Fitted with cameras that feed into wall-mounted monitors, the skulls present a mediated form of vision. The viewer sees not only the object itself, but also its point of view—a symbolic gesture toward empathy, technology, and the displacement of subjectivity.
As the skulls spin, their capacity to perceive clarity fluctuates. Synchronization allows them to "see" each other and the surrounding artwork clearly, while desynchronization renders the world indistinct. This oscillation reflects real-world dynamics of communication and consciousness: clarity and connection are rare, often momentary, and usually achieved only through delicate alignment.

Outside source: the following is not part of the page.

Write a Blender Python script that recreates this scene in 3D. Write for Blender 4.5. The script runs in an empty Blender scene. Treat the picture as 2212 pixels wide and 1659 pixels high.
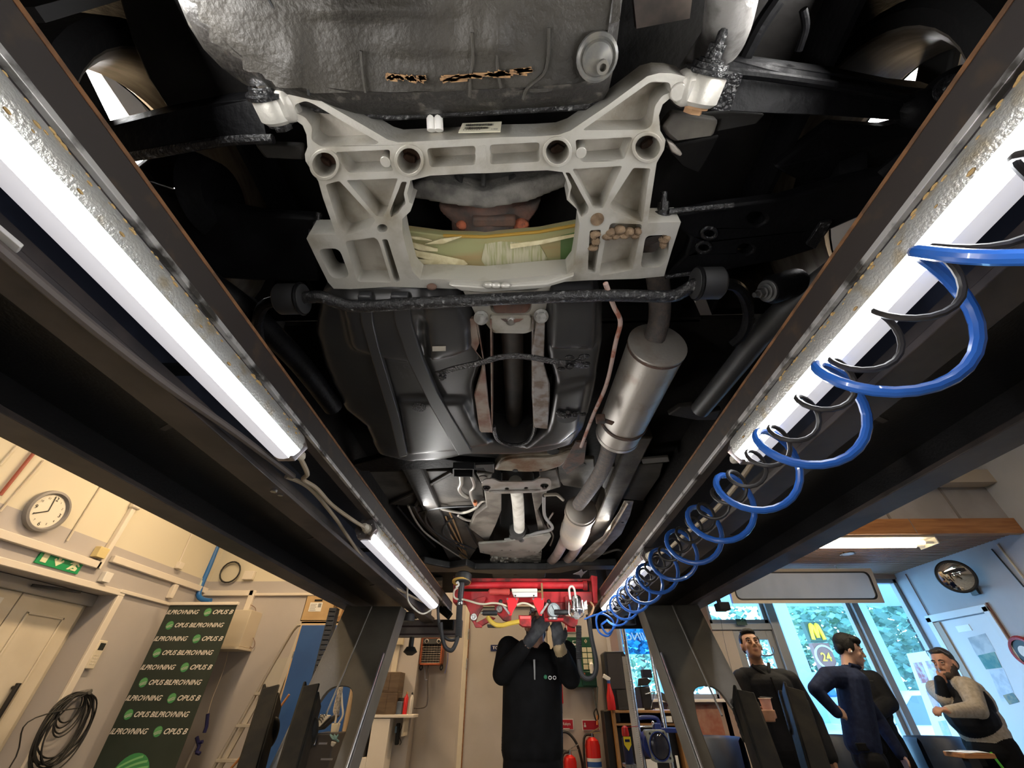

From the viewer’s perspective, the experience is equally fragmented and shifting. They watch the sculpture directly—two white marble skulls rotating as blurs —and simultaneously witness each skull’s mediated vision on adjacent monitors. Depending on the moment, the screens show coherent glimpses of the painting or the opposing skull, or they dissolve into an abstract blur. The viewer is caught between these layers: seeing with their own eyes, watching the perspective of the skulls, and noting the difference between physical proximity and perceptual understanding.
This disjunction invites reflection on how our experiences are filtered, not only through our senses, but increasingly through technology. The viewer is not simply observing; they are implicated in the act of looking through and being looked at. They must piece together a whole from fragments, developing an awareness of the limitations of perception, both artificial and embodied.
The sculpture’s motor-driven choreography suggests an inevitability to these cycles: just as perception sharpens, it begins to blur again. In this way, the piece becomes an allegory for human understanding—not fixed, but conditional and constantly in flux. The use of classical materials and modern technology further underscores the tension between permanence and ephemerality, between material and mediated experience.
In its mechanical persistence, the work compels us to consider how much of what we perceive is shaped not by what we see, but how—and when—we see it.
Two people never see the exact same thing.
Technical Description
Two marble skulls face each other, each equipped with a camera that sends a live video feed to monitors nearby. The skulls are mounted on a shared axis and can spin via computer-controlled motors, sometimes in sync, sometimes not.
When they are spinning, the viewer sees two blurs.
The skulls' images of each other are blurred when spinning out of sync—neither skull can clearly "see" the other.
When they move in sync, their view sharpens. Behind one skull is a painting. Only in moments of perfect synchronization can Skull 2 see both the painting and Skull 1 with clarity.